Tony joined James Leavey at BT, and their task was to put the plans for a software house together and get the product out. Launching with a range of 20 budget games, Firebird stayed with budgets for the first eight months or so. Then Elite on the C64 heralded a move into higher price software.
"That was a successful part of Firebird history - it funded expansion which involved the purchase of Beyond and set up an American subsidiary, Firebird Licences Inc," Tony recalls. There's a hint, however, that he didn't quite agree with one move. "The day Beyond was bought by BT I reverted to a quieter position in an administrative post." (At the time rumours circulated that Beyond changed hands for vast sums of money - as time passed, precious little in the way of games came out of it.)
Voluntarily away from the frontline activity of games publishing, Tony started turning ideas into plans. "I've always looked forwards, and I started looking to the new breed of 68000 machines. I thought they'd be ideal for deeper software, more suited to the adult market utilities, simulations and adventures."
The philosophy behind a new label came together, a label that would concentrate on quality, publishing programs that would stand above the crowd of releases. (At the time, up to 300 games were launched in a single week.) The basic idea was to spend money on programmers and packaging rather than marketing. Due credit was to be given to programming teams, helping to build a relationship between publisher and author.
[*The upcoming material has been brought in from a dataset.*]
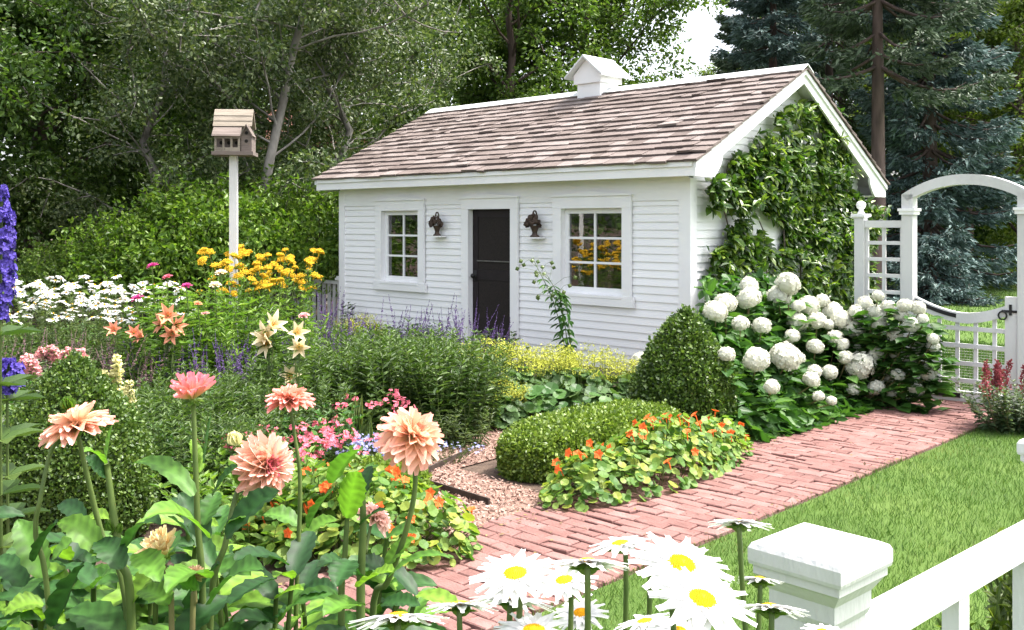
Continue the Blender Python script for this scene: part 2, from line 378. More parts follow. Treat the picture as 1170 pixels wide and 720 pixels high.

Licences for Art Studio and Music System were available within Telecomsoft. Tony had just seen Jeremy San demonstrate "a dot on the screen" which became Starglider and an enthusiastic Anita Sinclair bounced in to show him an English language interpreter In a game called The Pawn. A launch portfolio was in place.
Rainbird leapt into being with very little money spent on its launch. Its products got noticed because they were good, not because they were advertised heavily. The rest, as they say is history!
Having set up Rainbird Software and seen it established, he resigned and left BT. Why? "For about 60 different reasons, really, but they added up to a lack of respect for the senior people in the British Telecom hierarchy. BT bureaucracy, to some extent, didn't agree with me. I had recruited a very good team that were well able to take over, so I knew Rainbird wouldn't suffer by my leaving, but it would have suffered if I had remained and continued to react against senior management decisions. So I resigned, worked my notice and left.
"I piddled around in Basic for a while..." What then? "I retreated. I moved in to Magnetic Scrolls as a management accountant/company secretary and took on consultancy work with other companies. Then I bought a company, and set off on the road again... I've spent eighteen months learning the skills of running a company as opposed to being in the cushion of a large corporation.
"I got really involved in adventures, working in the Magnetic Scrolls offices and felt it was a good thing to start an adventure club as a commercial enterprise. So I'm still going down the software industry road, but I'm not going into publishing."